William Shakespeare, 16th century playwright.
Image: John Taylor.

A debate has been launched by almost 300 people, seeking further research into William Shakespeare and the many masterpieces attributed to him. The group, named the Shakespeare Authorship Coalition, are reluctant to believe that the Bard wrote all of the plays that make him internationally famous, and are keen to unravel the mysteries surrounding his life and work.

Although it is widely accepted that Shakespeare existed and penned many works, the group question why all records of Shakespeare are non-literary, and how so many high-quality plays could be written by someone born into an illiterate household. The Coalition also asks why none of his plays mention his home town of Stratford-upon-Avon, and also how a 16th Century commoner could have such extensive and accurate knowledge of the worldwide settings in which they take place.

Conspiracy theories since the 18th century have claimed that the works could have been written by authors using the pen name Shakespeare, particularly Francis Bacon, Christopher Marlowe and Edward de Vere.

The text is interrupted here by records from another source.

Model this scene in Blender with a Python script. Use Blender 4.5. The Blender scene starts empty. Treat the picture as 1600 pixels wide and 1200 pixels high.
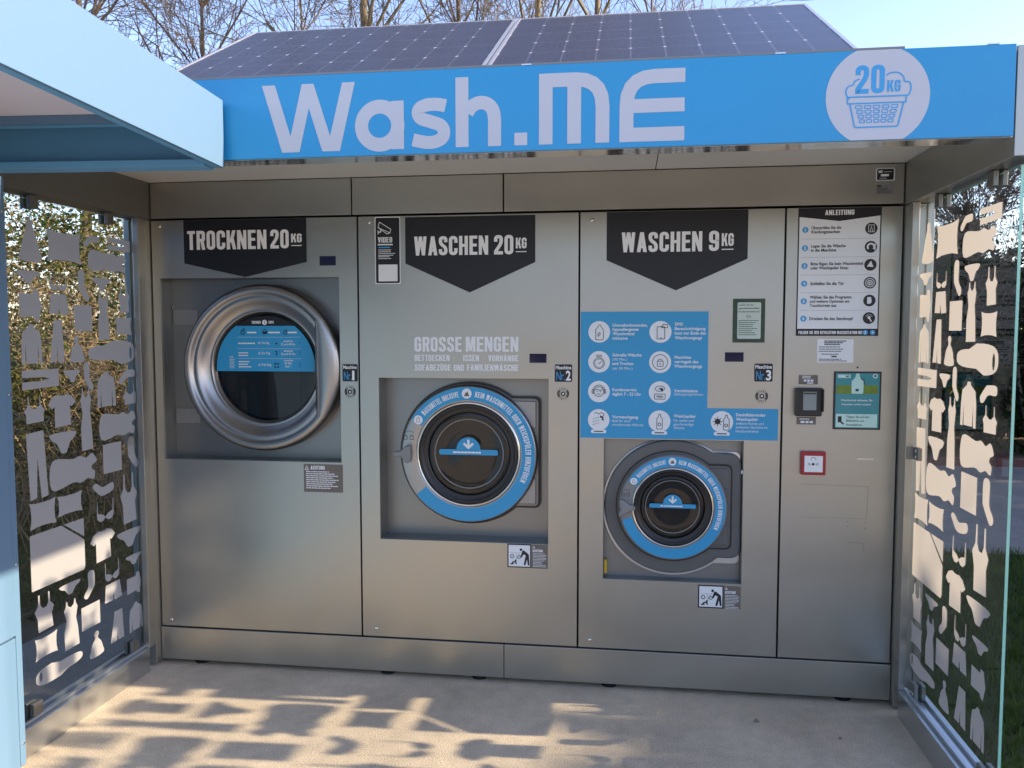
import bpy, math, random
from mathutils import Vector, Matrix
random.seed(11)
S = bpy.context.scene
COL = S.collection
PI = math.pi
# ------------------------------------------------------------------ camera, sky, sun, exposure
cd = bpy.data.cameras.new('camera'); cam = bpy.data.objects.new('camera', cd); COL.objects.link(cam)
YAW, PIT, ROL = -0.1374793, -0.0651195, -0.0003045
fw = Vector((math.sin(YAW)*math.cos(PIT), math.cos(YAW)*math.cos(PIT), math.sin(PIT)))
rt = fw.cross(Vector((0, 0, 1))).normalized(); up = rt.cross(fw)
r2 = math.cos(ROL)*rt + math.sin(ROL)*up; u2 = -math.sin(ROL)*rt + math.cos(ROL)*up
M = Matrix((r2, u2, -fw)).transposed().to_4x4(); M.translation = (2.18044, -3.5613, 1.57189)
cam.matrix_world = M
cd.sensor_width = 36; cd.lens = 1280.23/1600*36; cd.clip_start = .05; cd.clip_end = 600
S.camera = cam
SUN_EL = math.radians(22.0); SUN_ROT = math.radians(87.1)
W = bpy.data.worlds.new('World'); S.world = W; W.use_nodes = True
wn = W.node_tree.nodes; sky = wn.new('ShaderNodeTexSky'); sky.sky_type = 'NISHITA'; sky.sun_disc = False
sky.sun_elevation = SUN_EL; sky.sun_rotation = SUN_ROT; sky.air_density = 1.0; sky.dust_density = .7; sky.ozone_density = 2.0
tn = wn.new('ShaderNodeMixRGB'); tn.blend_type = 'MULTIPLY'; tn.inputs[0].default_value = 1; tn.inputs[2].default_value = (1.0, .89, .96, 1)
W.node_tree.links.new(sky.outputs[0], tn.inputs[1]); W.node_tree.links.new(tn.outputs[0], wn['Background'].inputs[0]); wn['Background'].inputs[1].default_value = .15
sl = bpy.data.lights.new('sun', 'SUN'); sl.energy = 4.2; sl.angle = math.radians(.6); sl.color = (1, .80, .58)
so = bpy.data.objects.new('sun', sl); COL.objects.link(so)
tosun = Vector((math.cos(SUN_EL)*math.sin(SUN_ROT), math.cos(SUN_EL)*math.cos(SUN_ROT), math.sin(SUN_EL)))
so.rotation_euler = tosun.to_track_quat('Z', 'Y').to_euler(); so.location = (20, 1, 10)
S.view_settings.view_transform = 'Standard'; S.view_settings.look = 'None'
S.view_settings.exposure = 1.55; S.view_settings.gamma = 1
S.render.engine = 'CYCLES'; S.cycles.transparent_max_bounces = 24; S.cycles.max_bounces = 10

# ------------------------------------------------------------------ helpers
def rgb(r, g, b):                                        # sRGB 0-255 -> linear
    f = lambda c: c/12.92 if c <= .04045 else ((c+.055)/1.055)**2.4
    return (f(r/255), f(g/255), f(b/255), 1)

def mat(name, col, rough=.5, metal=0, spec=.5, noise=0, nscale=20, bump=0, bscale=80, emit=0, stretch=None, rvar=0, trans=0):
    m = bpy.data.materials.new(name); m.use_nodes = True
    nt = m.node_tree; b = nt.nodes['Principled BSDF']
    if len(col) == 3: col = (*col, 1)
    b.inputs['Base Color'].default_value = col
    b.inputs['Roughness'].default_value = rough; b.inputs['Metallic'].default_value = metal
    b.inputs['Specular IOR Level'].default_value = spec
    tc = nt.nodes.new('ShaderNodeTexCoord')
    src = tc.outputs['Object']
    if stretch:
        mp = nt.nodes.new('ShaderNodeMapping'); mp.inputs['Scale'].default_value = stretch
        nt.links.new(src, mp.inputs[0]); src = mp.outputs[0]
    if noise or rvar:
        n = nt.nodes.new('ShaderNodeTexNoise'); n.inputs['Scale'].default_value = nscale; n.inputs['Detail'].default_value = 6
        nt.links.new(src, n.inputs['Vector'])
    if noise:
        mx = nt.nodes.new('ShaderNodeMixRGB'); mx.blend_type = 'MIX'
        mx.inputs[1].default_value = tuple(c*(1-noise) for c in col[:3])+(1,)
        mx.inputs[2].default_value = tuple(min(1, c*(1+noise)) for c in col[:3])+(1,)
        nt.links.new(n.outputs['Fac'], mx.inputs[0]); nt.links.new(mx.outputs[0], b.inputs['Base Color'])
    if rvar:
        mr = nt.nodes.new('ShaderNodeMapRange'); mr.inputs[1].default_value = .3; mr.inputs[2].default_value = .7
        mr.inputs[3].default_value = rough-rvar; mr.inputs[4].default_value = rough+rvar
        nt.links.new(n.outputs['Fac'], mr.inputs[0]); nt.links.new(mr.outputs[0], b.inputs['Roughness'])
    if bump:
        n2 = nt.nodes.new('ShaderNodeTexNoise'); n2.inputs['Scale'].default_value = bscale; n2.inputs['Detail'].default_value = 5
        nt.links.new(src, n2.inputs['Vector'])
        bp = nt.nodes.new('ShaderNodeBump'); bp.inputs['Strength'].default_value = bump; bp.inputs['Distance'].default_value = .01
        nt.links.new(n2.outputs['Fac'], bp.inputs['Height']); nt.links.new(bp.outputs[0], b.inputs['Normal'])
    if emit:
        b.inputs['Emission Color'].default_value = col; b.inputs['Emission Strength'].default_value = emit
    if trans: b.inputs['Transmission Weight'].default_value = trans
    return m

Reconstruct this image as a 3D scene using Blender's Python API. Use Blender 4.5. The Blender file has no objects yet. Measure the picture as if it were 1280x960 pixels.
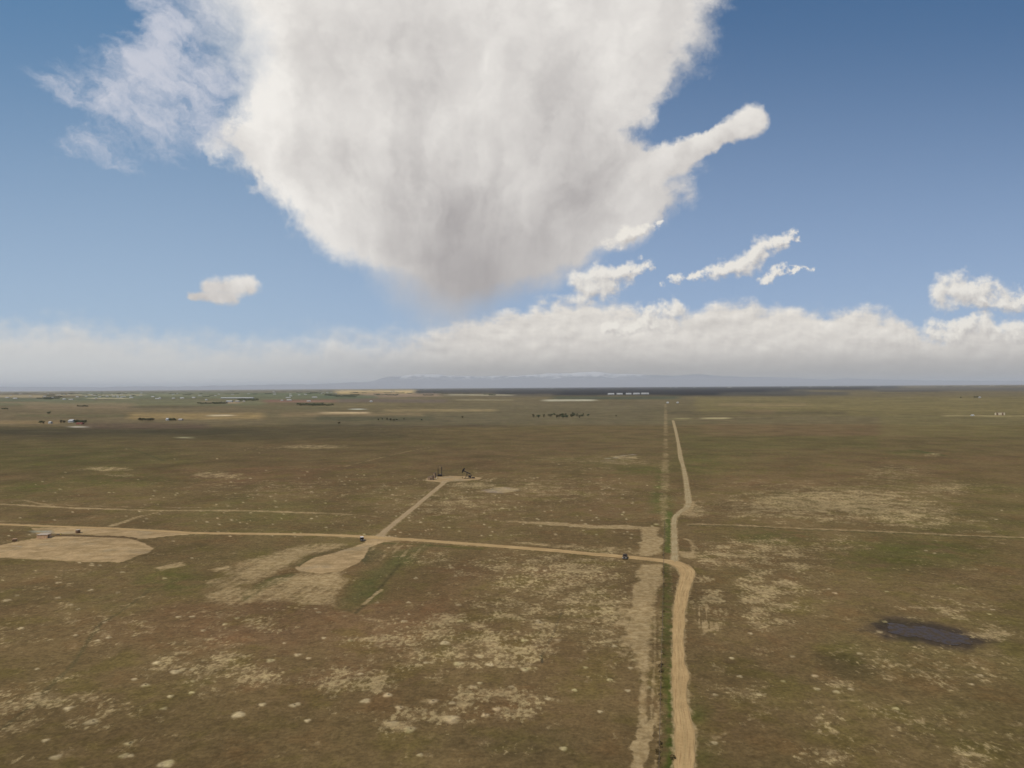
import bpy, bmesh, math, random
import numpy as np
from mathutils import Vector, Matrix

random.seed(7)
scn = bpy.context.scene
COL = scn.collection
R = math.radians

# ------------------------------------------------------------------ camera
H = 80.0                      # flying height of the drone
F = 884.0                     # focal length in photo pixels (1280 wide)
ROLL = math.atan(8.5 / 1280)
PITCH = math.atan(3.75 / F)
fwd = Vector((0, math.cos(PITCH), math.sin(PITCH)))
right = Vector((math.cos(ROLL), 0, -math.sin(ROLL)))
up = right.cross(fwd).normalized()
right = fwd.cross(up).normalized()

cam = bpy.data.cameras.new('camera')
cam.sensor_width = 36.0
cam.lens = 36.0 * F / 1280
cam.clip_start = 0.5
cam.clip_end = 400000
camo = bpy.data.objects.new('camera', cam)
COL.objects.link(camo)
m = Matrix((right, up, -fwd)).transposed().to_4x4()
m.translation = Vector((0, 0, H))
camo.matrix_world = m
scn.camera = camo


def G(px, py, z=0.0):
    d = fwd + right * ((px - 640) / F) - up * ((py - 480) / F)
    t = (H - z) / -d.z
    return Vector((d.x * t, d.y * t, z))


def mpp(px, py):
    """metres per photo pixel at the ground point seen at px,py"""
    g = G(px, py)
    return math.hypot(g.y, H) / F


def hor(px):
    return 488.0 - 8.5 * px / 1280


# ------------------------------------------------------------------ helpers
def s2l(c):
    return tuple(((x / 255) / 12.92 if x / 255 <= 0.04045 else ((x / 255 + 0.055) / 1.055) ** 2.4) for x in c)


class NT:
    """small node-graph builder"""
    def __init__(self, nt):
        self.nt = nt
        self.n = nt.nodes
        self.l = nt.links

    def put(self, sock, v):
        if v is None:
            return
        if isinstance(v, bpy.types.NodeSocket):
            self.l.new(v, sock)
        elif isinstance(v, (int, float)):
            if sock.type in ('VECTOR',):
                sock.default_value = (v, v, v)
            elif sock.type == 'RGBA':
                sock.default_value = (v, v, v, 1)
            else:
                sock.default_value = v
        else:
            v = tuple(v)
            if sock.type == 'RGBA' and len(v) == 3:
                v = v + (1,)
            sock.default_value = v

    def m(self, op, a, b=None, c=None, clamp=False):
        nd = self.n.new('ShaderNodeMath')
        nd.operation = op
        nd.use_clamp = clamp
        self.put(nd.inputs[0], a)
        self.put(nd.inputs[1], b)
        self.put(nd.inputs[2], c)
        return nd.outputs[0]

    def add(self, a, b): return self.m('ADD', a, b)
    def sub(self, a, b): return self.m('SUBTRACT', a, b)
    def mul(self, a, b): return self.m('MULTIPLY', a, b)
    def div(self, a, b): return self.m('DIVIDE', a, b)
    def mn(self, a, b): return self.m('MINIMUM', a, b)
    def mx(self, a, b): return self.m('MAXIMUM', a, b)
    def mad(self, a, b, c): return self.m('MULTIPLY_ADD', a, b, c)

    def v(self, op, a, b=None, out=0):
        nd = self.n.new('ShaderNodeVectorMath')
        nd.operation = op
        self.put(nd.inputs[0], a)
        if op == 'SCALE':
            self.put(nd.inputs['Scale'], b)
        else:
            self.put(nd.inputs[1], b)
        return nd.outputs[out]

    def dot(self, a, b):
        return self.v('DOT_PRODUCT', a, b, out=1)

    def length(self, a):
        return self.v('LENGTH', a, None, out=1)

    def xyz(self, x, y, z=0.0):
        nd = self.n.new('ShaderNodeCombineXYZ')
        self.put(nd.inputs[0], x)
        self.put(nd.inputs[1], y)
        self.put(nd.inputs[2], z)
        return nd.outputs[0]

    def sep(self, vv):
        nd = self.n.new('ShaderNodeSeparateXYZ')
        self.put(nd.inputs[0], vv)
        return nd.outputs

    def noise(self, vec, scale, detail=4, rough=0.5, dist=0.0, col=False, dims='3D'):
        nd = self.n.new('ShaderNodeTexNoise')
        nd.noise_dimensions = dims
        self.put(nd.inputs['Vector'], vec)
        nd.inputs['Scale'].default_value = scale
        nd.inputs['Detail'].default_value = detail
        nd.inputs['Roughness'].default_value = rough
        nd.inputs['Distortion'].default_value = dist
        return nd.outputs['Color' if col else 'Fac']

    def step(self, x, lo, hi, tlo=0.0, thi=1.0, kind='SMOOTHSTEP'):
        nd = self.n.new('ShaderNodeMapRange')
        nd.interpolation_type = kind
        self.put(nd.inputs[0], x)
        self.put(nd.inputs[1], lo)
        self.put(nd.inputs[2], hi)
        self.put(nd.inputs[3], tlo)
        self.put(nd.inputs[4], thi)
        return nd.outputs[0]

    def mix(self, f, a, b, blend='MIX'):
        nd = self.n.new('ShaderNodeMix')
        nd.data_type = 'RGBA'
        nd.blend_type = blend
        self.put(nd.inputs[0], f)
        self.put(nd.inputs[6], a)
        self.put(nd.inputs[7], b)
        return nd.outputs[2]

    def curve(self, x, pts, xr, yr):
        """piecewise smooth curve through pts, given in real units"""
        t = self.step(x, xr[0], xr[1], 0, 1, 'LINEAR')
        nd = self.n.new('ShaderNodeFloatCurve')
        cv = nd.mapping.curves[0]
        nd.mapping.use_clip = False
        q = [((a - xr[0]) / (xr[1] - xr[0]), (b - yr[0]) / (yr[1] - yr[0])) for a, b in pts]
        cv.points[0].location = q[0]
        cv.points[1].location = q[-1]
        for a in q[1:-1]:
            cv.points.new(*a)
        nd.mapping.update()
        self.put(nd.inputs['Value'], t)
        return self.step(nd.outputs[0], 0, 1, yr[0], yr[1], 'LINEAR')


# ------------------------------------------------------------------ sun and sky
SUN_EL = R(52)
SUN_TO = Vector((-0.80, -0.60, 0)).normalized() * math.cos(SUN_EL) + Vector((0, 0, math.sin(SUN_EL)))
sun = bpy.data.lights.new('sun', 'SUN')
sun.energy = 3.0
sun.angle = R(0.6)
sun.color = (1.0, 0.95, 0.87)
suno = bpy.data.objects.new('sun', sun)
COL.objects.link(suno)
suno.rotation_euler = (-SUN_TO).to_track_quat('-Z', 'Y').to_euler()
suno.location = (-200, -150, 400)

world = bpy.data.worlds.new('World')
scn.world = world
world.use_nodes = True
wt = world.node_tree
wt.nodes.clear()
W = NT(wt)


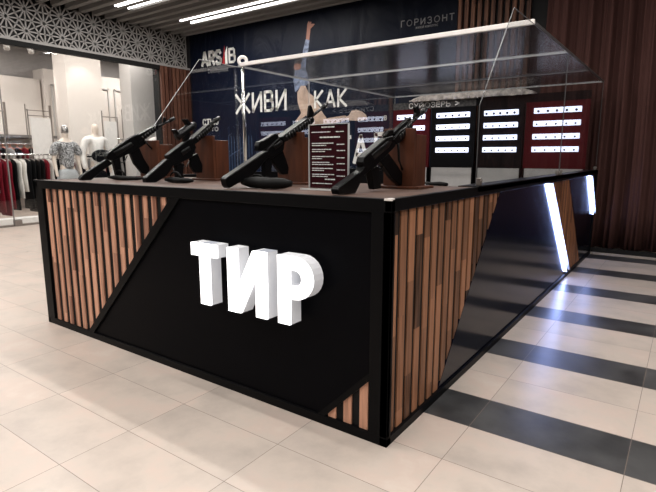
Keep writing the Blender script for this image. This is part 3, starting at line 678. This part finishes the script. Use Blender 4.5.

Sir Derek Jacobi, actor and member of the Shakespeare Authorship Coalition, believes that the famous plays could have been written by more than one writer. "I subscribe to the group theory," Sir Derek said. "I don't think anybody could do it on their own."

A "declaration of reasonable doubt" was presented to Dr William Leahy, Head of English at London's Brunel University. Speaking about the conspiracies, he said, "It's a legitimate question, it has a mystery at its centre and intellectual discussion will bring us closer to that centre."

The Coalition has set up a website, inviting people to sign the declaration and keep up-to-date with new research.